#### [Your instructions]
Retype all of the listing exactly, passing over any picture you find.

#### [Supplied material]
________________________________________

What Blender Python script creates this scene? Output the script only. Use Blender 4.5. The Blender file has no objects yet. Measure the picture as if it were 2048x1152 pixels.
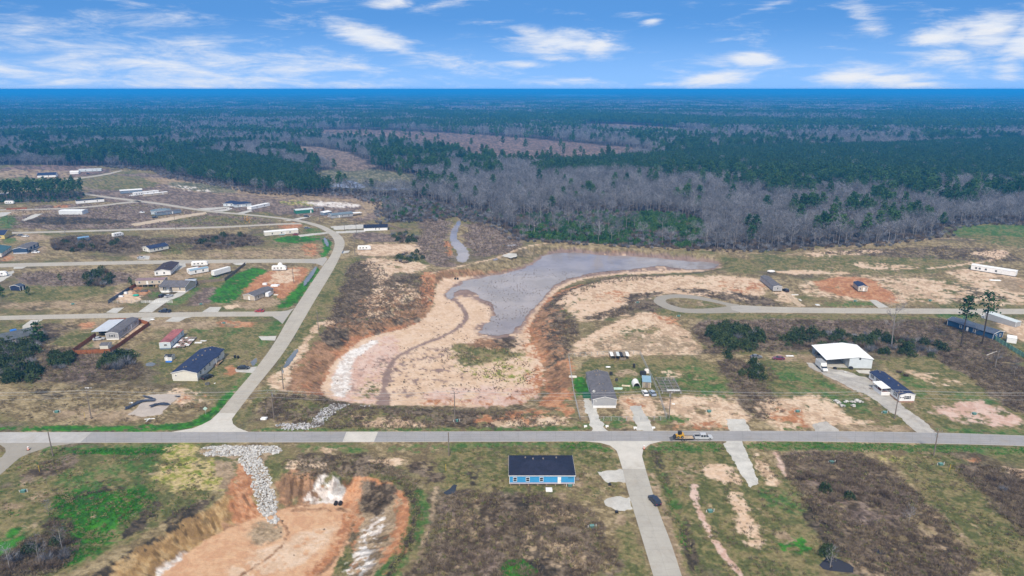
import bpy, bmesh, math, random, time
import numpy as np
from mathutils import Vector, Matrix
from mathutils.geometry import tessellate_polygon
T0 = time.time()
R = math.radians
S = bpy.context.scene
COL = S.collection
# ------------------------------------------------------------------ camera
H = 107.0; F = 1375.0
PITCH = math.atan(398 / F); CP, SP = math.cos(PITCH), math.sin(PITCH)
cd = bpy.data.cameras.new('camera'); cam = bpy.data.objects.new('camera', cd); COL.objects.link(cam)
cam.location = (0, 0, H); cam.rotation_euler = (math.pi / 2 - PITCH, 0, 0)
cd.sensor_width = 36; cd.lens = 36 * F / 2048; cd.clip_start = 1; cd.clip_end = 90000
S.camera = cam
# ------------------------------------------------------------------ light and exposure
SUN_EL, SUN_AZ = R(44), R(186)       # azimuth clockwise from +Y: behind the camera
SUN_STRENGTH, SUN_ANGLE = 3.3, R(6)
SKY_STRENGTH = 0.118
HAZE_DENSITY, HAZE_COLOR = 0.000185, (0.03, 0.40, 0.97, 1)
S.view_settings.view_transform = 'Standard'; S.view_settings.look = 'None'
S.view_settings.gamma = 1; S.view_settings.exposure = 0.58
try: S.view_settings.use_curve_mapping = False
except Exception: pass
sd_ = bpy.data.lights.new('sun', 'SUN'); sd_.energy = SUN_STRENGTH; sd_.angle = SUN_ANGLE; sd_.color = (1, .91, .77)
sun = bpy.data.objects.new('sun', sd_); COL.objects.link(sun)
sdir = Vector((math.sin(SUN_AZ) * math.cos(SUN_EL), math.cos(SUN_AZ) * math.cos(SUN_EL), math.sin(SUN_EL)))
sun.rotation_euler = sdir.to_track_quat('Z', 'Y').to_euler(); sun.location = (0, -50, 200)
S.cycles.max_bounces = 6; S.cycles.diffuse_bounces = 2; S.cycles.glossy_bounces = 2
S.cycles.transparent_max_bounces = 8; S.cycles.volume_bounces = 0
S.cycles.use_adaptive_sampling = True; S.cycles.adaptive_threshold = 0.015
S.cycles.use_denoising = True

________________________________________

#### [Solution below]
What Blender Python script creates this scene? Output the script only. Use Blender 4.5. The Blender file has no objects yet. Measure the picture as if it were 2048x1152 pixels.
import bpy, bmesh, math, random, time
import numpy as np
from mathutils import Vector, Matrix
from mathutils.geometry import tessellate_polygon
T0 = time.time()
R = math.radians
S = bpy.context.scene
COL = S.collection
# ------------------------------------------------------------------ camera
H = 107.0; F = 1375.0
PITCH = math.atan(398 / F); CP, SP = math.cos(PITCH), math.sin(PITCH)
cd = bpy.data.cameras.new('camera'); cam = bpy.data.objects.new('camera', cd); COL.objects.link(cam)
cam.location = (0, 0, H); cam.rotation_euler = (math.pi / 2 - PITCH, 0, 0)
cd.sensor_width = 36; cd.lens = 36 * F / 2048; cd.clip_start = 1; cd.clip_end = 90000
S.camera = cam
# ------------------------------------------------------------------ light and exposure
SUN_EL, SUN_AZ = R(44), R(186)       # azimuth clockwise from +Y: behind the camera
SUN_STRENGTH, SUN_ANGLE = 3.3, R(6)
SKY_STRENGTH = 0.118
HAZE_DENSITY, HAZE_COLOR = 0.000185, (0.03, 0.40, 0.97, 1)
S.view_settings.view_transform = 'Standard'; S.view_settings.look = 'None'
S.view_settings.gamma = 1; S.view_settings.exposure = 0.58
try: S.view_settings.use_curve_mapping = False
except Exception: pass
sd_ = bpy.data.lights.new('sun', 'SUN'); sd_.energy = SUN_STRENGTH; sd_.angle = SUN_ANGLE; sd_.color = (1, .91, .77)
sun = bpy.data.objects.new('sun', sd_); COL.objects.link(sun)
sdir = Vector((math.sin(SUN_AZ) * math.cos(SUN_EL), math.cos(SUN_AZ) * math.cos(SUN_EL), math.sin(SUN_EL)))
sun.rotation_euler = sdir.to_track_quat('Z', 'Y').to_euler(); sun.location = (0, -50, 200)
S.cycles.max_bounces = 6; S.cycles.diffuse_bounces = 2; S.cycles.glossy_bounces = 2
S.cycles.transparent_max_bounces = 8; S.cycles.volume_bounces = 0
S.cycles.use_adaptive_sampling = True; S.cycles.adaptive_threshold = 0.015
S.cycles.use_denoising = True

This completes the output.